Key Drivers Behind Rupee Weakness
Nim identifies two primary forces contributing to the rupee's decline. The first involves continued outflows from Indian markets, driven by visible stress from the ongoing earnings season and broader global risk concerns. However, he emphasizes that the more significant and persistent pressure comes from real money flows, particularly corporate hedging demand.
| Pressure Type: | Description | Impact Level |
|---|---|---|
| Market Outflows: | Earnings stress and global risk jitters | Immediate |
| Corporate Hedging: | Real money flows and structural demand | Persistent |
| Fundamental Flows: | Non-speculative currency movements | Structural |
"I believe this weakness had been growing for quite some time, and it's not all of a sudden," Nim stated, suggesting a structural bias for further rupee weakening rather than temporary market volatility.

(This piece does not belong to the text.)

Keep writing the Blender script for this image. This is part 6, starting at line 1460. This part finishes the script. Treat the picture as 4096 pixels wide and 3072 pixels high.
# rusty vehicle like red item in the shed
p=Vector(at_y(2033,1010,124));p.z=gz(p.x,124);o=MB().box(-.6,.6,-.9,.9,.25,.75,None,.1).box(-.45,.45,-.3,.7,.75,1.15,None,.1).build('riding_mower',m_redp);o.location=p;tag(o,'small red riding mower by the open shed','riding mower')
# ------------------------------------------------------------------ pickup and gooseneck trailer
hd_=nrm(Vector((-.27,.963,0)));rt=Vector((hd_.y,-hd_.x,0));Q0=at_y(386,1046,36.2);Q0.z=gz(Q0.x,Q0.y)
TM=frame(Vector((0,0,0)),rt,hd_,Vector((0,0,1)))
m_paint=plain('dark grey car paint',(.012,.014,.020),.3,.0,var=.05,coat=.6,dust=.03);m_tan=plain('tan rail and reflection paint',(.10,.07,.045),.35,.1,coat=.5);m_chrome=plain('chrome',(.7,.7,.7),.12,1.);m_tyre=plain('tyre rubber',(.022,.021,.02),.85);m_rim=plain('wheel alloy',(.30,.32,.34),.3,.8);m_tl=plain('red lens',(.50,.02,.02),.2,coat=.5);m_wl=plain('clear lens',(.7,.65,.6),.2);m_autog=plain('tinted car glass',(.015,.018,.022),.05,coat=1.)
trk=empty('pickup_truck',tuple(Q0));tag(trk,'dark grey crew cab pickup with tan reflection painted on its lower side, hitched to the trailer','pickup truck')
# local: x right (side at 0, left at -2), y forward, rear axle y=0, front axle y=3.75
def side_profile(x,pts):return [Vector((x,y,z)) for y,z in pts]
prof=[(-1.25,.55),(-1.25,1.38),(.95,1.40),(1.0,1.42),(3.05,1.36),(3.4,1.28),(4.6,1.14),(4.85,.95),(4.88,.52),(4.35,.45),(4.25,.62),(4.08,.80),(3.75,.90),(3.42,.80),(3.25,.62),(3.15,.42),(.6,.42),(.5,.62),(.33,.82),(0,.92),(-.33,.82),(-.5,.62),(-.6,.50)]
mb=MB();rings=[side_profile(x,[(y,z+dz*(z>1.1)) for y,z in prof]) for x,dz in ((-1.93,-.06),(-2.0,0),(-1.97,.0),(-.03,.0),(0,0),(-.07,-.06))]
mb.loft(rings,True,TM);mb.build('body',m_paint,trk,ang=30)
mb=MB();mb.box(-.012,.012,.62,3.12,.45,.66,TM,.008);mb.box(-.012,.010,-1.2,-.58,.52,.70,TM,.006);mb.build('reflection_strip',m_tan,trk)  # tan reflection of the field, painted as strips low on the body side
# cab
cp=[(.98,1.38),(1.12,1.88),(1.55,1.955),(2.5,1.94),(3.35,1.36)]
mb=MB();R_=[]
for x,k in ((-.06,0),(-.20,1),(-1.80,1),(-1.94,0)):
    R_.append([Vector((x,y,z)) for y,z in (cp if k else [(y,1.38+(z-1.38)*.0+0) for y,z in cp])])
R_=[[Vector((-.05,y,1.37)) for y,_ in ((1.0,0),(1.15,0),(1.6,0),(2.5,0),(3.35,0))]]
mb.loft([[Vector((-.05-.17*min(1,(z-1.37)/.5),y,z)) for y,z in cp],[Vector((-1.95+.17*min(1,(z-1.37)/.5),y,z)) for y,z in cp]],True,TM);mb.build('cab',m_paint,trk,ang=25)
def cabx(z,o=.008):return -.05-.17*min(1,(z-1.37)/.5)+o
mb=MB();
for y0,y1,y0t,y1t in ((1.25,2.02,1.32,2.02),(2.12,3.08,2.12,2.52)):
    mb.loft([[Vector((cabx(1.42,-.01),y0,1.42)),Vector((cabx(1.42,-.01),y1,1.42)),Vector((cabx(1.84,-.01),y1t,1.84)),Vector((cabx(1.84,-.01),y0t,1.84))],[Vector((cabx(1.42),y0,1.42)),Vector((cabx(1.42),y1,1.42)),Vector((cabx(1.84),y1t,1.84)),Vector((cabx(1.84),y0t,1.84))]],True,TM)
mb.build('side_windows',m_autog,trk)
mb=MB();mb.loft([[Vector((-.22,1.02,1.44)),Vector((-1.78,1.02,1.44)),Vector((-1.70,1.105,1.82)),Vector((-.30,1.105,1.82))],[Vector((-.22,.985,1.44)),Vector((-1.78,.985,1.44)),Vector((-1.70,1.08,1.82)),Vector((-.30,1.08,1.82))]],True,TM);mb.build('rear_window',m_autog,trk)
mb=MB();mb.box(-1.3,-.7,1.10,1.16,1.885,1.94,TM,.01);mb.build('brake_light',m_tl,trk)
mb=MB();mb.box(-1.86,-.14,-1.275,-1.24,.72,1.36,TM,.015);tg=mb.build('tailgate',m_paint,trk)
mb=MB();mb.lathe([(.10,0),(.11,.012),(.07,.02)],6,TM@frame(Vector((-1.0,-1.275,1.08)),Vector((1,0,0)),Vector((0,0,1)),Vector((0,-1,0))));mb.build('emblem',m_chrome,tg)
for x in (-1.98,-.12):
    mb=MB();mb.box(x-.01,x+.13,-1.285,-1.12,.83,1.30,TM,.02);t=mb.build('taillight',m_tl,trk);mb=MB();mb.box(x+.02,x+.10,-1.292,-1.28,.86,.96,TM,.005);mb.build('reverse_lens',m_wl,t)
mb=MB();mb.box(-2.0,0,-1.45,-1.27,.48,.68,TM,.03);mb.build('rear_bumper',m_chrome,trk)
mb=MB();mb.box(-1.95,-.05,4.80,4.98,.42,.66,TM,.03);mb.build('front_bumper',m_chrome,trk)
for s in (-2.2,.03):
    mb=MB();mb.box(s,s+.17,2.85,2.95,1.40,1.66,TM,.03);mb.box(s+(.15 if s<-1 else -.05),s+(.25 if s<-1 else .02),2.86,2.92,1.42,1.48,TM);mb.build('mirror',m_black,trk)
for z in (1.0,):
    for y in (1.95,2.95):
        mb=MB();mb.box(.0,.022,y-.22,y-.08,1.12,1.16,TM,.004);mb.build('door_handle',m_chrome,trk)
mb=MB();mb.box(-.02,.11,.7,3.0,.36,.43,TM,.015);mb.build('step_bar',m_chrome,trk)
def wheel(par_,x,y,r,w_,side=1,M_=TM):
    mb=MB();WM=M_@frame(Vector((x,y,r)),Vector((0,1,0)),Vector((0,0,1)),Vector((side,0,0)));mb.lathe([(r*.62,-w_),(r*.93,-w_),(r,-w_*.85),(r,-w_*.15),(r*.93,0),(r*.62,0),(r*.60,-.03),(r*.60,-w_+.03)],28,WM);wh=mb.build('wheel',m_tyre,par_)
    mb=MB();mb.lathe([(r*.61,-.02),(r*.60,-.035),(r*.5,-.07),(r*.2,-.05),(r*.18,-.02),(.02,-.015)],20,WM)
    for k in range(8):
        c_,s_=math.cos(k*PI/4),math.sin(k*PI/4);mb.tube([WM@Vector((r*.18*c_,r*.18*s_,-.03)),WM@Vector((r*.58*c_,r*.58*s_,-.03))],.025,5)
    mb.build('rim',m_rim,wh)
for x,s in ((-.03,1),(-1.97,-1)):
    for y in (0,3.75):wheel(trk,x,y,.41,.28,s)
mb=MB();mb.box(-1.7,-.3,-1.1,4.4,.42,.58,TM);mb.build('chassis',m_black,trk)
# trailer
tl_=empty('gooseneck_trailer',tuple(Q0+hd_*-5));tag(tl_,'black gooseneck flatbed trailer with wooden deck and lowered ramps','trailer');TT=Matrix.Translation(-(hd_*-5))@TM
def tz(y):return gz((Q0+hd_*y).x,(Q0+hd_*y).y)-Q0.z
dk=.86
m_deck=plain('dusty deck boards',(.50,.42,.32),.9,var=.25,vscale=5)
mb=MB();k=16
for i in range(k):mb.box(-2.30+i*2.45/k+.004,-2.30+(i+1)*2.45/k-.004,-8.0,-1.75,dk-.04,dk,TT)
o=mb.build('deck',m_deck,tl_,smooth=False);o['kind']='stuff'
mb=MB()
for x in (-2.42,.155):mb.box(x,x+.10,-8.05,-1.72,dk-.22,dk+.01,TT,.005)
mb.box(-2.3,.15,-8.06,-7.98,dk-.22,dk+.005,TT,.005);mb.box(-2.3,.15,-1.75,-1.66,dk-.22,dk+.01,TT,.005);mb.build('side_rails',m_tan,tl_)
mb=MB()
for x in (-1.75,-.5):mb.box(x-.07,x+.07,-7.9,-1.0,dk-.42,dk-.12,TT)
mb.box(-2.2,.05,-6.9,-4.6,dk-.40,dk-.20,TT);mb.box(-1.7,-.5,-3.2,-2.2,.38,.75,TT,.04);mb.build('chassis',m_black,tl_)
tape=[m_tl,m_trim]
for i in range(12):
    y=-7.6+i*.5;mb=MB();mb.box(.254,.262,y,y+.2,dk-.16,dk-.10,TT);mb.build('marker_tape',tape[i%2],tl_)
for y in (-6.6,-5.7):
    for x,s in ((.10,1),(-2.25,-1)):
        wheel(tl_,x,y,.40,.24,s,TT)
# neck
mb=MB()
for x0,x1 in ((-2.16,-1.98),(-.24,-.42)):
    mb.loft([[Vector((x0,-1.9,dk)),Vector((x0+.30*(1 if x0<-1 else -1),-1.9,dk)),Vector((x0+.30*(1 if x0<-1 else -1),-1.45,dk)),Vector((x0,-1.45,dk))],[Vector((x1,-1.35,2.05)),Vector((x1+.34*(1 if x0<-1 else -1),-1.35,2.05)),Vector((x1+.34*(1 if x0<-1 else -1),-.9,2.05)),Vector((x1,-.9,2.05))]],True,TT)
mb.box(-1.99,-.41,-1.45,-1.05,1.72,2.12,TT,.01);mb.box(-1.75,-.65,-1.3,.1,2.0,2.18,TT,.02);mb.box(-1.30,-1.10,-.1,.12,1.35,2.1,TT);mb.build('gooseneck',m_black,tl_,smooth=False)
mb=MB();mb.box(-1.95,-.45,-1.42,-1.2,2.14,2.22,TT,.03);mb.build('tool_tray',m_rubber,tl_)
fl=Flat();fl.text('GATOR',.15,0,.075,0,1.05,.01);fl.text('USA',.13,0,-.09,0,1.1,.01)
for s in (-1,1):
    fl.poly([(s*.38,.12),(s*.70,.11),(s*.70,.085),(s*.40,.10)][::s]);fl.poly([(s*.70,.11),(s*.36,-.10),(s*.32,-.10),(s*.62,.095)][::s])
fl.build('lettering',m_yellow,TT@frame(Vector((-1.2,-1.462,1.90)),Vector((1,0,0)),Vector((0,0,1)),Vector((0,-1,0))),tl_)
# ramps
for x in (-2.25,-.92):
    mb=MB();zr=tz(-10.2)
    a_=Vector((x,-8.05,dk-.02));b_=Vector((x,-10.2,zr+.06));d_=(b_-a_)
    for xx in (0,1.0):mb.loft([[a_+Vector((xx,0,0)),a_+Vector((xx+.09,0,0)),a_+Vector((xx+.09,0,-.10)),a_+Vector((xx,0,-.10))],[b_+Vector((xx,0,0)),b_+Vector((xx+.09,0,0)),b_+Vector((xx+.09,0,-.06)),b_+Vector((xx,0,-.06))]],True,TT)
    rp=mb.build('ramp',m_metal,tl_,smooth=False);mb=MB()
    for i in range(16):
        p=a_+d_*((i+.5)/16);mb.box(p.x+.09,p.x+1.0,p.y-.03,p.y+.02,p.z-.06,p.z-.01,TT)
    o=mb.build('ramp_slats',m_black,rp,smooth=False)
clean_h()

RBI's Measured Response Strategy
The Reserve Bank of India appears to be adopting a more tolerant approach toward the rupee's decline compared to previous interventions. Nim notes that since the pressure originates from fundamental flows rather than speculative activity, the central bank is less likely to intervene aggressively as it has in the past. This measured response provides the RBI with greater flexibility to address domestic liquidity concerns, which have become increasingly important according to ANZ's analysis.
Conditions for Rupee Stabilization
For the rupee to find stability and reverse its weakening trend, Nim outlines several critical requirements:
- Meaningful pickup in nominal gross domestic product growth
- Reduction in earnings-related market stress
- Improvement in current account deficit metrics
- Enhanced foreign direct investment inflows
Domestic Factors Driving Bond Yield Increases
Indian bond yields have experienced upward pressure, which Nim attributes primarily to domestic rather than global factors. The weak rupee has discouraged foreign bond inflows, while fiscal stress at both central and state government levels has added to yield pressures. Additionally, expectations of an inflation rebound contribute to the rising yield environment.

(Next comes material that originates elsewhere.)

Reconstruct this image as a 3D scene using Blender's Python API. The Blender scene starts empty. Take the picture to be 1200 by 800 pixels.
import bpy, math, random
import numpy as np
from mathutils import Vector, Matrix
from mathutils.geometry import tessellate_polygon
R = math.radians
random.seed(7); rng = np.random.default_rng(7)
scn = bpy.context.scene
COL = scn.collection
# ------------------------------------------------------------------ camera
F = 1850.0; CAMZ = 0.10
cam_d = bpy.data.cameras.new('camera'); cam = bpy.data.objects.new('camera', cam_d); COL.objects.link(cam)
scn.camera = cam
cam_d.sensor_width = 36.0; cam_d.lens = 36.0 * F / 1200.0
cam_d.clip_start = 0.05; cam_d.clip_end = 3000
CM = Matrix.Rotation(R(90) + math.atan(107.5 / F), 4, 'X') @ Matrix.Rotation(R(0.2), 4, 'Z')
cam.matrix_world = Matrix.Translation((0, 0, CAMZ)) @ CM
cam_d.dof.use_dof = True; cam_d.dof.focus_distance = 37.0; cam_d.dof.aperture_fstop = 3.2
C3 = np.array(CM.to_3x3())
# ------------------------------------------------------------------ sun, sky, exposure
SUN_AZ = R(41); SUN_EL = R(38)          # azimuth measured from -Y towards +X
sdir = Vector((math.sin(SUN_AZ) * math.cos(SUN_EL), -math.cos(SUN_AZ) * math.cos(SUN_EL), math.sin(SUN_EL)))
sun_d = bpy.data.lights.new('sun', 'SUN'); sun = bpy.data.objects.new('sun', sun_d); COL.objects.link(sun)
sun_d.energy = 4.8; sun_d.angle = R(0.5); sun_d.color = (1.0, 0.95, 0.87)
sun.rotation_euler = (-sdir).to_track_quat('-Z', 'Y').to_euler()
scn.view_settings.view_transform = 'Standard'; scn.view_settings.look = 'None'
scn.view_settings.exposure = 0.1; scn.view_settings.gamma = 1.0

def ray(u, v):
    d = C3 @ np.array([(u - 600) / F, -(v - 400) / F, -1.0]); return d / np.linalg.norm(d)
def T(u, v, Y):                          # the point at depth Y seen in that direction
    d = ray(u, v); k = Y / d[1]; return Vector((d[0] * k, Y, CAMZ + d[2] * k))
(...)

| Domestic Factor: | Impact on Yields |
|---|---|
| Weak Rupee: | Discourages foreign bond inflows |
| Fiscal Stress: | Central and state government pressures |
| Inflation Expectations: | Anticipated rebound concerns |
Nim contrasts this domestic-driven scenario with the spike in Japanese Government Bond yields, which he links to Japan's fiscal plans and broader global risk aversion. "I would believe that at least Indian yields currently are driven more by domestic factors," he emphasized.
The rupee's trajectory toward the 92.5-93 per dollar range represents a significant shift in India's currency landscape, with implications extending beyond immediate market movements to broader economic fundamentals and policy considerations.